* _Goal_: Retype the run of lines that opens with the line containing "by 1659 pixels." and closes with the line containing "return CX + F * X / Fw, CY - F * U / Fw", exactly and inclusively, but skip the pictures.

═════ Exercise inputs ═════

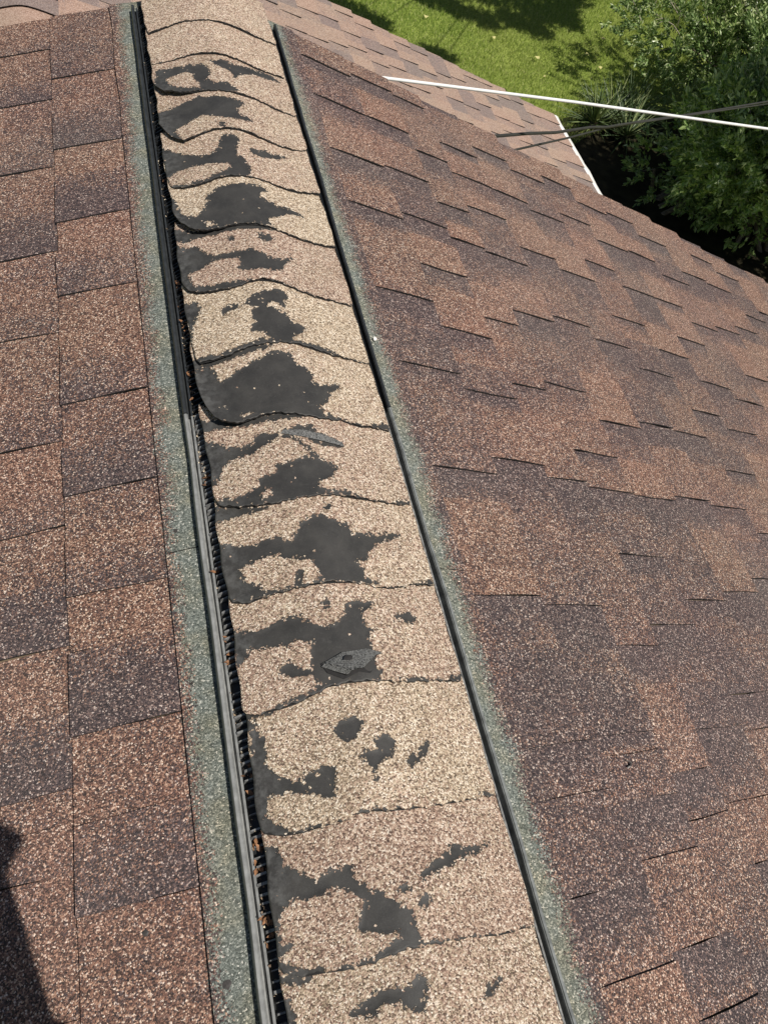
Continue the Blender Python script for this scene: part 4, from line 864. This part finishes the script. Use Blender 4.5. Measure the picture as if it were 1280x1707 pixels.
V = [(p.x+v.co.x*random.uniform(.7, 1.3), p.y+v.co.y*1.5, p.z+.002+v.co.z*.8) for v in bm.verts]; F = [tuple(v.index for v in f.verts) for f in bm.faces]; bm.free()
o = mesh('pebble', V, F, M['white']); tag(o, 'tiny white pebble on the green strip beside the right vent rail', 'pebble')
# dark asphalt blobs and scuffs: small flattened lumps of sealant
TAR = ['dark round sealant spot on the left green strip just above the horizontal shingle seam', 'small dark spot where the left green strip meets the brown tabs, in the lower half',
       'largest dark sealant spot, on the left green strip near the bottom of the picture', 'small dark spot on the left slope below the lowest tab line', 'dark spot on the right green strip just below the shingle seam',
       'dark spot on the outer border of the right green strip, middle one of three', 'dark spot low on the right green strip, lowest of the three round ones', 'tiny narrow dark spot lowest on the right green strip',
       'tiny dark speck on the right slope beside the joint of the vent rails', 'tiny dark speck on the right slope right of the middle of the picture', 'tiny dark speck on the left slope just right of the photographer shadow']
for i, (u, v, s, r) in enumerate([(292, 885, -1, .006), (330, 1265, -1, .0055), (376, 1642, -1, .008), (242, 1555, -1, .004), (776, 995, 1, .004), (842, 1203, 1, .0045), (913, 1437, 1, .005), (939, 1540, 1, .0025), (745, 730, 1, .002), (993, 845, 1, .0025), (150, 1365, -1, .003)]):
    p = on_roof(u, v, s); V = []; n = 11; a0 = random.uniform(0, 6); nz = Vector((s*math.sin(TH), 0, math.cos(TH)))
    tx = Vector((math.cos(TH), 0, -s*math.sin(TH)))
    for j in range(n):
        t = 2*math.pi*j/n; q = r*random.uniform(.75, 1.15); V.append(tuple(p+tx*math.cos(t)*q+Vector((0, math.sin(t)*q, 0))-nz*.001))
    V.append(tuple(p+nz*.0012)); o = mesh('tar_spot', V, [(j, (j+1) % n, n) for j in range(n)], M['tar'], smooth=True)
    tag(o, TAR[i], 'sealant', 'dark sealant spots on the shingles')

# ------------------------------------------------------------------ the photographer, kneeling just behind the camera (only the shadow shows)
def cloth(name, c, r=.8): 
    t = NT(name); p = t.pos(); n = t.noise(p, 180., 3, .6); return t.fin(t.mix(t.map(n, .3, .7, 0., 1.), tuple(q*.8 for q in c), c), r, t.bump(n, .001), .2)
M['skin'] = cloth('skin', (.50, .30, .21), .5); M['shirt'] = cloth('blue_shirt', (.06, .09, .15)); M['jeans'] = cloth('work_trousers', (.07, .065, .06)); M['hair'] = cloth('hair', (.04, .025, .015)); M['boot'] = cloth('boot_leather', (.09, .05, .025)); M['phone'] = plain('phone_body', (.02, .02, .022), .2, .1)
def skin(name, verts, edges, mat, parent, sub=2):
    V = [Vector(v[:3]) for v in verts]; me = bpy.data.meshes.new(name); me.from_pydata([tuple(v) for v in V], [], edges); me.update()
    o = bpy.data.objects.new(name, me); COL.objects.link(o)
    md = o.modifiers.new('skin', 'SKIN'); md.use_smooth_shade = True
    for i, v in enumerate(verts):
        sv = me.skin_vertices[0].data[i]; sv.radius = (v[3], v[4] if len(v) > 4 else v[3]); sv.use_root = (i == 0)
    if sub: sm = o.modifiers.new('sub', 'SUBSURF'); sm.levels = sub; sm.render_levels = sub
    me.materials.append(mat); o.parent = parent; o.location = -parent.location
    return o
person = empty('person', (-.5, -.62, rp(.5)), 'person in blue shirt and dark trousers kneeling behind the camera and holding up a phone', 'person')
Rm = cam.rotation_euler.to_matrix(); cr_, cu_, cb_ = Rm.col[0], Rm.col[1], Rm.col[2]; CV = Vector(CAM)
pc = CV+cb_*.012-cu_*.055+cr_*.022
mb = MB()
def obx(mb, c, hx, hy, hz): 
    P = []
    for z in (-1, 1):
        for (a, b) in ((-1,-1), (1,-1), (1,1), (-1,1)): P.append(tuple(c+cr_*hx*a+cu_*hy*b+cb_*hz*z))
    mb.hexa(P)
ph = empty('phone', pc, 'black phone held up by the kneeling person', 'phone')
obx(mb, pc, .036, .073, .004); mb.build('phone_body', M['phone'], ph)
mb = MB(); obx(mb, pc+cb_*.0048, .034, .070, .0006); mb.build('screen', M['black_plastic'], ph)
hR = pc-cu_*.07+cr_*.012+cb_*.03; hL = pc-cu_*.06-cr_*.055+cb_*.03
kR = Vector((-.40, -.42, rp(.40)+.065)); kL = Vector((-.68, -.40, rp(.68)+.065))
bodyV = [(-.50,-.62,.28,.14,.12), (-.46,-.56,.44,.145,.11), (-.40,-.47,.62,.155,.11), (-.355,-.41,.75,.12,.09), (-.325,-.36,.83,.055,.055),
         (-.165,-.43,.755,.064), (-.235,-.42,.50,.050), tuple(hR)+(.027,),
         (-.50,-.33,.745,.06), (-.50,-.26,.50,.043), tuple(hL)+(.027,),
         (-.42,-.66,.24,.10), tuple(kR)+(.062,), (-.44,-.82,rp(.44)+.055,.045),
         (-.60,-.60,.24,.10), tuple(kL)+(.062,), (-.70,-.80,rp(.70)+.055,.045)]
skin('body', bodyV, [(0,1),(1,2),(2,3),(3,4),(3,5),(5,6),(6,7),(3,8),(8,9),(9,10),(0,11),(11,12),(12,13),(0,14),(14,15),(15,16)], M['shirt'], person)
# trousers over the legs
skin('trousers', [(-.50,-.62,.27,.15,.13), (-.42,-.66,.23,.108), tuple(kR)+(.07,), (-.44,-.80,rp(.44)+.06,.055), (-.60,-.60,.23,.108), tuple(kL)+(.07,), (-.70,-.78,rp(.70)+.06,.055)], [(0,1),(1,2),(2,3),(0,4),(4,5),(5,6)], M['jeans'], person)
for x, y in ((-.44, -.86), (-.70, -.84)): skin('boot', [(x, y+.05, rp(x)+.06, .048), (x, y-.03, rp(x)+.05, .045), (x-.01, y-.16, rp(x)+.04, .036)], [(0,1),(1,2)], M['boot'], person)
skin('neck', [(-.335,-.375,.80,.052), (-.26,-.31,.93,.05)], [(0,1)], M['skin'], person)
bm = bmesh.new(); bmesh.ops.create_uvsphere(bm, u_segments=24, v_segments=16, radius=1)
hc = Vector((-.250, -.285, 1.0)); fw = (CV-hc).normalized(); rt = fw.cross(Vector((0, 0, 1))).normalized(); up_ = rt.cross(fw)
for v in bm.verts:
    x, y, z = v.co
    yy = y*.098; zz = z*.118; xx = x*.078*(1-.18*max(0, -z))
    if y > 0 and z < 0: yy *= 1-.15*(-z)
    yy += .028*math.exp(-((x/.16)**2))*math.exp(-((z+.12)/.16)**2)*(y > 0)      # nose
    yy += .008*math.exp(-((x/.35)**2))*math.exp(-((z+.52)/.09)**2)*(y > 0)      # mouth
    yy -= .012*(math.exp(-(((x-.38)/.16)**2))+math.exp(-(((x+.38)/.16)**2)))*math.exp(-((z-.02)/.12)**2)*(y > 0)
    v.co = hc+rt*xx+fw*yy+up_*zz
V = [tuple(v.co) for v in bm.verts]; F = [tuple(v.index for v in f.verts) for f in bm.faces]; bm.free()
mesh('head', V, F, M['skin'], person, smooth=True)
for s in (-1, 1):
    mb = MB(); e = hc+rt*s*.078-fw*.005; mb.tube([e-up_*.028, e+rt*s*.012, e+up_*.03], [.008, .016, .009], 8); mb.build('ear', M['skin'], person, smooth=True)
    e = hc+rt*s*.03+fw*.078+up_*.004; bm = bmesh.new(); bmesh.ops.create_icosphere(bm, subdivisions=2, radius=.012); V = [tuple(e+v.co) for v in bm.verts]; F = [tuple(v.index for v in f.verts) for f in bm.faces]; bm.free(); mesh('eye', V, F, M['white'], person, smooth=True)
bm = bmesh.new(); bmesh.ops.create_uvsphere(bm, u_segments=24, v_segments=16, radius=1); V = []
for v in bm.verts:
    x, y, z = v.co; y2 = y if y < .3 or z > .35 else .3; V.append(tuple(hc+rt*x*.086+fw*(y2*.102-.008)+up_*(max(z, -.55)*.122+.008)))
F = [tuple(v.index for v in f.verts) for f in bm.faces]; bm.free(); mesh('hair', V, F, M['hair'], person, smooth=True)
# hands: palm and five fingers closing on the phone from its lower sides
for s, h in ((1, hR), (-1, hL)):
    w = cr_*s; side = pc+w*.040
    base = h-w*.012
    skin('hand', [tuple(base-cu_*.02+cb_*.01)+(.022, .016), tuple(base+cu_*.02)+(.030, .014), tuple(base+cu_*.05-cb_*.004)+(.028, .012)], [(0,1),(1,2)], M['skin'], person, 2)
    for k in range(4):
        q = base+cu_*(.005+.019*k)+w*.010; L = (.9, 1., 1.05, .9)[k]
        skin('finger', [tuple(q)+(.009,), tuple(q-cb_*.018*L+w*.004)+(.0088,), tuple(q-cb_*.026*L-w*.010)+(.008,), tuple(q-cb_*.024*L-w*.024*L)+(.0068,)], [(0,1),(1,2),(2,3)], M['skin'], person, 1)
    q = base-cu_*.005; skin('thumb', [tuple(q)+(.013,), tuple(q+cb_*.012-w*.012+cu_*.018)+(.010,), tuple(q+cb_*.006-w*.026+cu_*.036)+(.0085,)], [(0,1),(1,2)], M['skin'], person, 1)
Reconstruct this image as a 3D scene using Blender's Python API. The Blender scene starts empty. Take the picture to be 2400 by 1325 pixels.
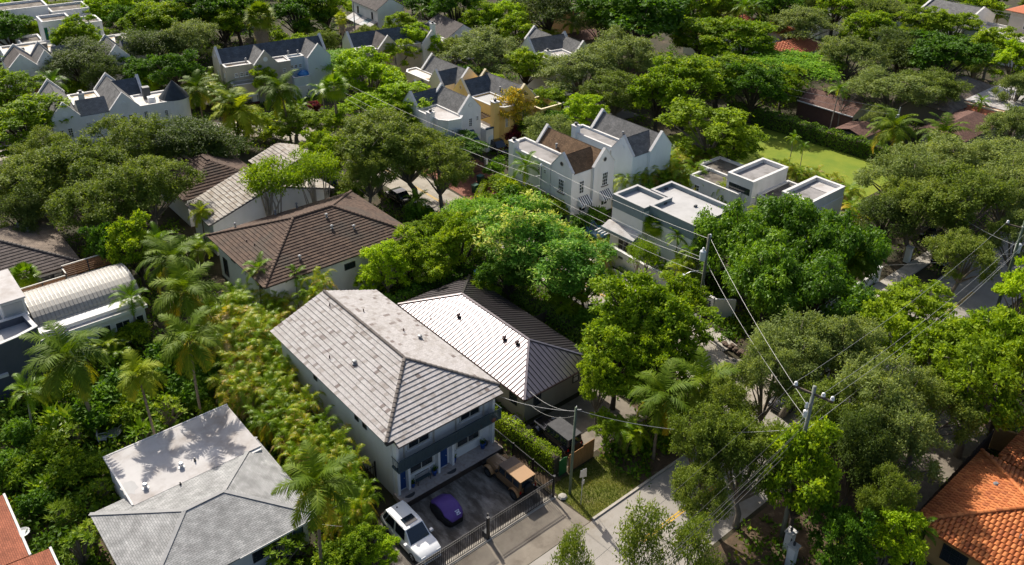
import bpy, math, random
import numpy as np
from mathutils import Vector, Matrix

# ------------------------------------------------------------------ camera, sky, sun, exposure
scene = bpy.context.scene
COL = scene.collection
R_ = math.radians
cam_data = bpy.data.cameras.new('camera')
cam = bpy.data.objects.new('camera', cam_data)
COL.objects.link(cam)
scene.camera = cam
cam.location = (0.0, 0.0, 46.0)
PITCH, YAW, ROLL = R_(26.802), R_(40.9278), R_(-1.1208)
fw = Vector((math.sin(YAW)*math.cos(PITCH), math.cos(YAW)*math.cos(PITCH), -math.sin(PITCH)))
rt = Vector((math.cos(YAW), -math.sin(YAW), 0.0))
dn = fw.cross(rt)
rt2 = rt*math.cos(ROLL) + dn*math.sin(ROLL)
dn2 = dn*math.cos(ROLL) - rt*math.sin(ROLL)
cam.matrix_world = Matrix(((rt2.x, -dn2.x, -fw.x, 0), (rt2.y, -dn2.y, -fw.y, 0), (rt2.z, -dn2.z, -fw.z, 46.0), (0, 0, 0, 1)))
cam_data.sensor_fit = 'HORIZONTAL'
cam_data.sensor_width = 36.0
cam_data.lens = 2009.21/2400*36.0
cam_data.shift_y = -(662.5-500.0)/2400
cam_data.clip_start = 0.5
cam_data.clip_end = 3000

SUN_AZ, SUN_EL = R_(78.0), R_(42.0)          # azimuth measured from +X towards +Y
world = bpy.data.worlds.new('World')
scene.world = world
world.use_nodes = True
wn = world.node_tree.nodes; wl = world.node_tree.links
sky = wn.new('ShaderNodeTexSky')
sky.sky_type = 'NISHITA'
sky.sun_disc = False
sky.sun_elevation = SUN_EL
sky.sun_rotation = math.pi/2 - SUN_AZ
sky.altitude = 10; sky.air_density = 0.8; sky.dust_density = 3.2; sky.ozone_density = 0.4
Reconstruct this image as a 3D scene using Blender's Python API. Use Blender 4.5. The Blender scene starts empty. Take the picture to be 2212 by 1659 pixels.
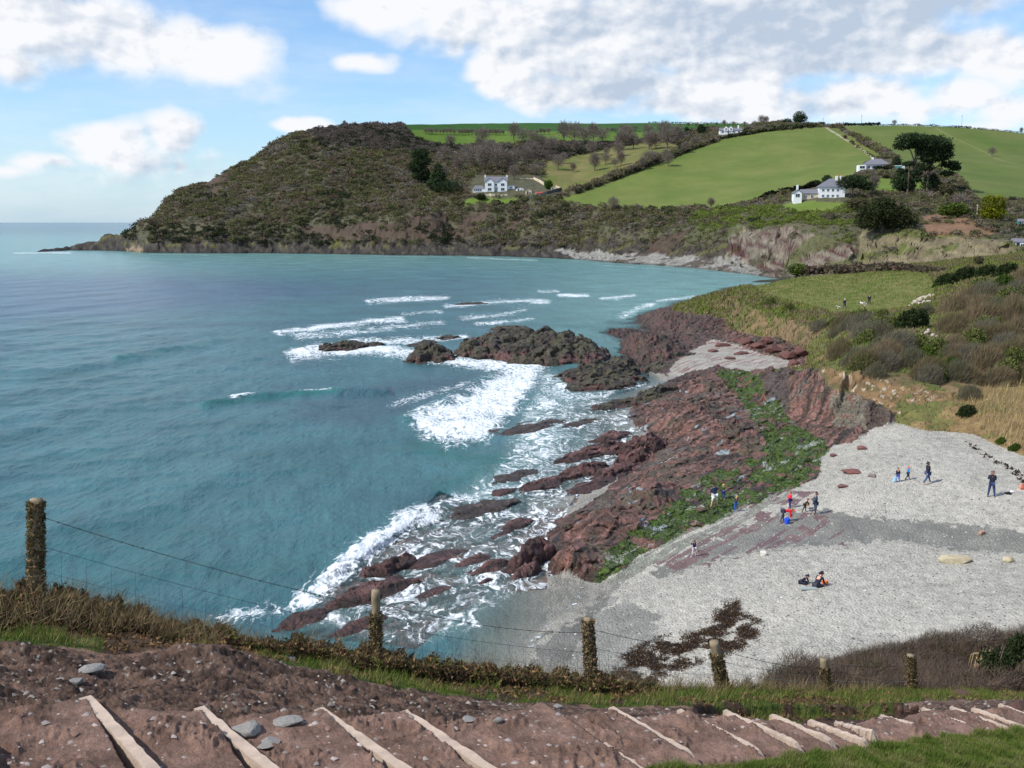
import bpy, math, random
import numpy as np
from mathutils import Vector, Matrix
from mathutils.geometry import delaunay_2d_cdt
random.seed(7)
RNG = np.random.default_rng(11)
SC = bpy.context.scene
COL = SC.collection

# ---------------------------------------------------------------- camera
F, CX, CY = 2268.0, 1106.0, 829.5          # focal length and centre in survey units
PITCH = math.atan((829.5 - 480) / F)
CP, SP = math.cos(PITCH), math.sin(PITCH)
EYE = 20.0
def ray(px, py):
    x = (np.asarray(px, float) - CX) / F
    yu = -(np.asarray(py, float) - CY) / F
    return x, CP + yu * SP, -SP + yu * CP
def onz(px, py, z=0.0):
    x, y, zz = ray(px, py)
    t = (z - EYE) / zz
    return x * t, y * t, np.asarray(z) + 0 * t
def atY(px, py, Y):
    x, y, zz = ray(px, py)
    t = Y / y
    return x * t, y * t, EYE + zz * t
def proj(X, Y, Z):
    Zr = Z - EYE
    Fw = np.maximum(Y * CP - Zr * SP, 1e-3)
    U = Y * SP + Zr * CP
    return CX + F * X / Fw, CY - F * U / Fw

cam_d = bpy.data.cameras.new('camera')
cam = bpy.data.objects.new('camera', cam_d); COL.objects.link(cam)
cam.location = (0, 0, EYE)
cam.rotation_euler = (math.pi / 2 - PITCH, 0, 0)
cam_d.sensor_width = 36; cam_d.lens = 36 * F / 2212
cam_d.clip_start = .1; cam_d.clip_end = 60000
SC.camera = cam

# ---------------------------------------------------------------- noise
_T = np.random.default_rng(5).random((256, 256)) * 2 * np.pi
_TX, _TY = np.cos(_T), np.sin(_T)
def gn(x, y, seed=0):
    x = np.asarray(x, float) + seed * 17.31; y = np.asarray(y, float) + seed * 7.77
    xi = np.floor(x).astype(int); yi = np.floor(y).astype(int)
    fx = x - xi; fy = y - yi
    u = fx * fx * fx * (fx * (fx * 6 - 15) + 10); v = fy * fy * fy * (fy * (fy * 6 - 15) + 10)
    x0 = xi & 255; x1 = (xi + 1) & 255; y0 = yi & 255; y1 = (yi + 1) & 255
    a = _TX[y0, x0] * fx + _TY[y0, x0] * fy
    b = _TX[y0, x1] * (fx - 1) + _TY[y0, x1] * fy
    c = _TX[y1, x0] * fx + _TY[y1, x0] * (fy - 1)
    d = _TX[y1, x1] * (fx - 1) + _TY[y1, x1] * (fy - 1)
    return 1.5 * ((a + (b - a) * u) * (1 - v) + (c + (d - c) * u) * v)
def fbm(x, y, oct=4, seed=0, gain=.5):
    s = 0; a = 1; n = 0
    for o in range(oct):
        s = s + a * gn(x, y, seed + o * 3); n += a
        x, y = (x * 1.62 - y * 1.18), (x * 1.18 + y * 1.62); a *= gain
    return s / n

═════

* _The result_:
Reconstruct this image as a 3D scene using Blender's Python API. Use Blender 4.5. The Blender scene starts empty. Take the picture to be 2212 by 1659 pixels.
import bpy, math, random
import numpy as np
from mathutils import Vector, Matrix
from mathutils.geometry import delaunay_2d_cdt
random.seed(7)
RNG = np.random.default_rng(11)
SC = bpy.context.scene
COL = SC.collection

# ---------------------------------------------------------------- camera
F, CX, CY = 2268.0, 1106.0, 829.5          # focal length and centre in survey units
PITCH = math.atan((829.5 - 480) / F)
CP, SP = math.cos(PITCH), math.sin(PITCH)
EYE = 20.0
def ray(px, py):
    x = (np.asarray(px, float) - CX) / F
    yu = -(np.asarray(py, float) - CY) / F
    return x, CP + yu * SP, -SP + yu * CP
def onz(px, py, z=0.0):
    x, y, zz = ray(px, py)
    t = (z - EYE) / zz
    return x * t, y * t, np.asarray(z) + 0 * t
def atY(px, py, Y):
    x, y, zz = ray(px, py)
    t = Y / y
    return x * t, y * t, EYE + zz * t
def proj(X, Y, Z):
    Zr = Z - EYE
    Fw = np.maximum(Y * CP - Zr * SP, 1e-3)
    U = Y * SP + Zr * CP
    return CX + F * X / Fw, CY - F * U / Fw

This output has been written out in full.